◆ WHAT YOU SHOULD DO
Reproduce the material that follows, please, but only from its first line to the line containing "scene.cycles.caustics_refractive = False", inclusive.

BEGIN DATASET SECTION

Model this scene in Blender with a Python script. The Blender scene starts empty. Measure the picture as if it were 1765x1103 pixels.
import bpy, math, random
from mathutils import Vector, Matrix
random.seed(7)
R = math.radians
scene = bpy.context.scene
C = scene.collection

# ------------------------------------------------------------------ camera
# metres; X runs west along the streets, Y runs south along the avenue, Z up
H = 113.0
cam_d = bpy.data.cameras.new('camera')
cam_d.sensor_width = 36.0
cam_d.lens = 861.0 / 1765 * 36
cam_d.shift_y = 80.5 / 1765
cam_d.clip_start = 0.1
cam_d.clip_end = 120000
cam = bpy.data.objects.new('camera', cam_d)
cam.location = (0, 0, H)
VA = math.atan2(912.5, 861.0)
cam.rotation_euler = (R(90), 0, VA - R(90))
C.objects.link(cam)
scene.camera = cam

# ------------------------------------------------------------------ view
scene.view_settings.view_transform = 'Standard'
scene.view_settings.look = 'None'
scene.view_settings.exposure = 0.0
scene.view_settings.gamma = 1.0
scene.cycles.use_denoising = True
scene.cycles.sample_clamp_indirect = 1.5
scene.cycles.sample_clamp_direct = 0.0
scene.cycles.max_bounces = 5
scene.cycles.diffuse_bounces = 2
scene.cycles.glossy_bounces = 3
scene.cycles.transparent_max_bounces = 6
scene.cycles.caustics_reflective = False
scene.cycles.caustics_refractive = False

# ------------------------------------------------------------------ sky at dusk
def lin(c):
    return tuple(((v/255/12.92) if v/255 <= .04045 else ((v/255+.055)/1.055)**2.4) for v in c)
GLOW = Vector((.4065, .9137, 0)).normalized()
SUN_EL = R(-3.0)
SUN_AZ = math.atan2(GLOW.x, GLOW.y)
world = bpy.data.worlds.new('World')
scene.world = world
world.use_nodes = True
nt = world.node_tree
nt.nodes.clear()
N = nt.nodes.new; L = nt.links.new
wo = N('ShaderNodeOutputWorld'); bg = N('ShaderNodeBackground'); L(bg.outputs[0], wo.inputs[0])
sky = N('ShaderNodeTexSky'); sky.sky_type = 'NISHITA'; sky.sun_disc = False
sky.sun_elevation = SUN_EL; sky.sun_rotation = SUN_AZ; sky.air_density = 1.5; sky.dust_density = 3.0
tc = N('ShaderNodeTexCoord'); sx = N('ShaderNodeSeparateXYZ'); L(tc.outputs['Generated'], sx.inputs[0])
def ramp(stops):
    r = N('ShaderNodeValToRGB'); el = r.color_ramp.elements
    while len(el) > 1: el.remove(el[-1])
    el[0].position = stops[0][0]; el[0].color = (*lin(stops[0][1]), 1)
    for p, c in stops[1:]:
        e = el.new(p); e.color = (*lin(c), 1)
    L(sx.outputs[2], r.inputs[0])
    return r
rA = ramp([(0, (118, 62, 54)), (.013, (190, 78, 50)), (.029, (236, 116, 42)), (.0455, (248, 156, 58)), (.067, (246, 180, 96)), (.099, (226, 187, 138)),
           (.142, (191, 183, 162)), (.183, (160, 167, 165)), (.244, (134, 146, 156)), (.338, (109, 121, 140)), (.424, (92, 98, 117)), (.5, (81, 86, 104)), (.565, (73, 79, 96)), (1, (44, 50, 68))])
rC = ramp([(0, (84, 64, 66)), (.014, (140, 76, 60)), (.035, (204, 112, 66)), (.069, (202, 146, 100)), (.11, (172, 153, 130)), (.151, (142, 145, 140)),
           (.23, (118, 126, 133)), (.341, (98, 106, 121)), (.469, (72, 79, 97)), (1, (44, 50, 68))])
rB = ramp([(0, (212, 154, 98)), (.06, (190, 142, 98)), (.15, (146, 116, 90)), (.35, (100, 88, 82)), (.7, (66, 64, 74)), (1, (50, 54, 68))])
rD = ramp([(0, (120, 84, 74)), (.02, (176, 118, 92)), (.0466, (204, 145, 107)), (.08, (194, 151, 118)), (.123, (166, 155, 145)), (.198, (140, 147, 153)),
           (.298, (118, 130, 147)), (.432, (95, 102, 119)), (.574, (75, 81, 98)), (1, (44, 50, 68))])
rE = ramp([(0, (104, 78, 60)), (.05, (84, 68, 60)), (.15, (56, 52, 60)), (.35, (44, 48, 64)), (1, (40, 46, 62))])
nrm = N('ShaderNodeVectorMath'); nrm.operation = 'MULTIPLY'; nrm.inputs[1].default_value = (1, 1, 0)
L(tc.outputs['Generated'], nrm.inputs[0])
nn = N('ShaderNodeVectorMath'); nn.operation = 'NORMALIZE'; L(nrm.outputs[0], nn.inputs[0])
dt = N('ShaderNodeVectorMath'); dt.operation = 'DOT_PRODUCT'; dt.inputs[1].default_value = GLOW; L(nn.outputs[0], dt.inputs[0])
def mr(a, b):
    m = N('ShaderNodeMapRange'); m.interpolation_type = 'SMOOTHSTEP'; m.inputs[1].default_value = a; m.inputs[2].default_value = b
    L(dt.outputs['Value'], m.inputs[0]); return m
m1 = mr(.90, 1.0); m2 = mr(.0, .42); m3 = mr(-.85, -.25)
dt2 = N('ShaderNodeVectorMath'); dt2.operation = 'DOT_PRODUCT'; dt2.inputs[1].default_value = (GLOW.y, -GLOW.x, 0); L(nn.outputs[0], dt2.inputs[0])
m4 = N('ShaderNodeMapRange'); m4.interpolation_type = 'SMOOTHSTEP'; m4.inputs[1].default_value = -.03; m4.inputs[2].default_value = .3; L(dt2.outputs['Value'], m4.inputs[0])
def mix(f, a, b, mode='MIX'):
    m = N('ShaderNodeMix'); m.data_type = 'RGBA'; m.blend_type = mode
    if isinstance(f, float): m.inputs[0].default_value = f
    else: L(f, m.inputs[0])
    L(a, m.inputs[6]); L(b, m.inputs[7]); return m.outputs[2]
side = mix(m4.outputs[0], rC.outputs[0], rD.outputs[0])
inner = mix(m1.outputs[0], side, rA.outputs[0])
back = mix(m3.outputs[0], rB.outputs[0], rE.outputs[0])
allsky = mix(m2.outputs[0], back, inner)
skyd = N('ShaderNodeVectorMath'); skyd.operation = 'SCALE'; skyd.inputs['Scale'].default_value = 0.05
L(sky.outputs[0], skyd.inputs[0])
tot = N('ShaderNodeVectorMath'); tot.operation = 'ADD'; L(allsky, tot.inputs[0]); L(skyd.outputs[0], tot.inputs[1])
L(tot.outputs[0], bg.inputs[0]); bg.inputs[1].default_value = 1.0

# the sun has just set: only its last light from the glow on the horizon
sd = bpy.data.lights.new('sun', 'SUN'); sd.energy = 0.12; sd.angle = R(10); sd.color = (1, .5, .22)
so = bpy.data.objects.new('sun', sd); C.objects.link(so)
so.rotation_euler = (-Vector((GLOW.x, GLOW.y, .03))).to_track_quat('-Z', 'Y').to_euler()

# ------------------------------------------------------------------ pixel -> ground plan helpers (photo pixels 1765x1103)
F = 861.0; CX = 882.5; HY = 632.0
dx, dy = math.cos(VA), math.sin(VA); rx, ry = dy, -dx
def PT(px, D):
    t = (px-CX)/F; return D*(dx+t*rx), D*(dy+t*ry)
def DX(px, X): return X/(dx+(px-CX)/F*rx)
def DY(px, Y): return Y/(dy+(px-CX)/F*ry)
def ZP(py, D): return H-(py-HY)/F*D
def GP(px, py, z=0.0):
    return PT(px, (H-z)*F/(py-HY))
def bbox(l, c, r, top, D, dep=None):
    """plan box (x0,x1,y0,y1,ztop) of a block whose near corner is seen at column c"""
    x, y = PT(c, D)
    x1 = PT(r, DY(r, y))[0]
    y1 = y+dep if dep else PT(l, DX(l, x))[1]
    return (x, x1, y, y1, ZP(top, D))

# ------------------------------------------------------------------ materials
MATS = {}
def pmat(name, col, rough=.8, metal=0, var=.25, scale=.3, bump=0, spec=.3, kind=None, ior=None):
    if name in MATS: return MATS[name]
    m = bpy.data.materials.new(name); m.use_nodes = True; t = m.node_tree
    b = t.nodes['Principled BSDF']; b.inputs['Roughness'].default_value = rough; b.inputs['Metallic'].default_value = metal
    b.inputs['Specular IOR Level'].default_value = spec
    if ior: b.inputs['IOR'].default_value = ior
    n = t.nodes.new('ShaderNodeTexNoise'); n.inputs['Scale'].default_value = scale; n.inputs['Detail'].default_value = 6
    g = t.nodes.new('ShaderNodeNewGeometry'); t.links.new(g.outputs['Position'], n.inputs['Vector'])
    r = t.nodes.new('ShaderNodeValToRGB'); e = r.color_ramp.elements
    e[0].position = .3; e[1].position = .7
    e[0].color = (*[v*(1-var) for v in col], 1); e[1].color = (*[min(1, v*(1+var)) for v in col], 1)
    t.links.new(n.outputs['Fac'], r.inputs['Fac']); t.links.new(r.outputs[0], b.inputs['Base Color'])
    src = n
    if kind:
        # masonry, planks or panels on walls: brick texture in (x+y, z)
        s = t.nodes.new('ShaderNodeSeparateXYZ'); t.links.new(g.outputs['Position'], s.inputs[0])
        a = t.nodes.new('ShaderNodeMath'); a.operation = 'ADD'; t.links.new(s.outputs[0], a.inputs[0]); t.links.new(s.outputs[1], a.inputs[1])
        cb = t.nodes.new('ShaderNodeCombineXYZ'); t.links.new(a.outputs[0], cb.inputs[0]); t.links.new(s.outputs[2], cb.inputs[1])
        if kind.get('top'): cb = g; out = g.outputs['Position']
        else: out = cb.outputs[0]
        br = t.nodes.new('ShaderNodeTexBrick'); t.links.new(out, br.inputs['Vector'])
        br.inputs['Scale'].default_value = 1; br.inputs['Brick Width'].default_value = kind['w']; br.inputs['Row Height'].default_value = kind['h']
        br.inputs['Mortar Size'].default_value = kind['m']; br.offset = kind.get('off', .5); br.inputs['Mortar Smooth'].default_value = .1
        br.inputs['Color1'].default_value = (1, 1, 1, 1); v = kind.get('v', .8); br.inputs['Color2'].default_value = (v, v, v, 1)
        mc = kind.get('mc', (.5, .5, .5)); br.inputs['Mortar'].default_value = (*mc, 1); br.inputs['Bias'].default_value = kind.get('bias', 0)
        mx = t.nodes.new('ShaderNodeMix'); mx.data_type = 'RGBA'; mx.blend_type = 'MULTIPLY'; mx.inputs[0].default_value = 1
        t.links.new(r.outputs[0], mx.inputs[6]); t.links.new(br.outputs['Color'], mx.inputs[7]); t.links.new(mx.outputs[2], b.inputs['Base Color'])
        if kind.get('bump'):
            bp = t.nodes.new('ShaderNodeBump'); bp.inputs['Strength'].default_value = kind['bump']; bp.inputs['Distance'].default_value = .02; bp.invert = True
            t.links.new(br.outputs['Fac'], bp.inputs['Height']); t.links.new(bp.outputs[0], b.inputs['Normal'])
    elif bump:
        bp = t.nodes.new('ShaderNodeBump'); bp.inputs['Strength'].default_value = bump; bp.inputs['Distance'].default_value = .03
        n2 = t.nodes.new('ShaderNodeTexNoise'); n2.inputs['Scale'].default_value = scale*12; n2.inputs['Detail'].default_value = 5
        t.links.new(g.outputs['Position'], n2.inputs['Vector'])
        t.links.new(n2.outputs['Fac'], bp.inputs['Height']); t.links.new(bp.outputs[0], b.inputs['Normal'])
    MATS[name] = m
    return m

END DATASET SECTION

◆ FINISHED EXERCISE
Model this scene in Blender with a Python script. The Blender scene starts empty. Measure the picture as if it were 1765x1103 pixels.
import bpy, math, random
from mathutils import Vector, Matrix
random.seed(7)
R = math.radians
scene = bpy.context.scene
C = scene.collection

# ------------------------------------------------------------------ camera
# metres; X runs west along the streets, Y runs south along the avenue, Z up
H = 113.0
cam_d = bpy.data.cameras.new('camera')
cam_d.sensor_width = 36.0
cam_d.lens = 861.0 / 1765 * 36
cam_d.shift_y = 80.5 / 1765
cam_d.clip_start = 0.1
cam_d.clip_end = 120000
cam = bpy.data.objects.new('camera', cam_d)
cam.location = (0, 0, H)
VA = math.atan2(912.5, 861.0)
cam.rotation_euler = (R(90), 0, VA - R(90))
C.objects.link(cam)
scene.camera = cam

# ------------------------------------------------------------------ view
scene.view_settings.view_transform = 'Standard'
scene.view_settings.look = 'None'
scene.view_settings.exposure = 0.0
scene.view_settings.gamma = 1.0
scene.cycles.use_denoising = True
scene.cycles.sample_clamp_indirect = 1.5
scene.cycles.sample_clamp_direct = 0.0
scene.cycles.max_bounces = 5
scene.cycles.diffuse_bounces = 2
scene.cycles.glossy_bounces = 3
scene.cycles.transparent_max_bounces = 6
scene.cycles.caustics_reflective = False
scene.cycles.caustics_refractive = False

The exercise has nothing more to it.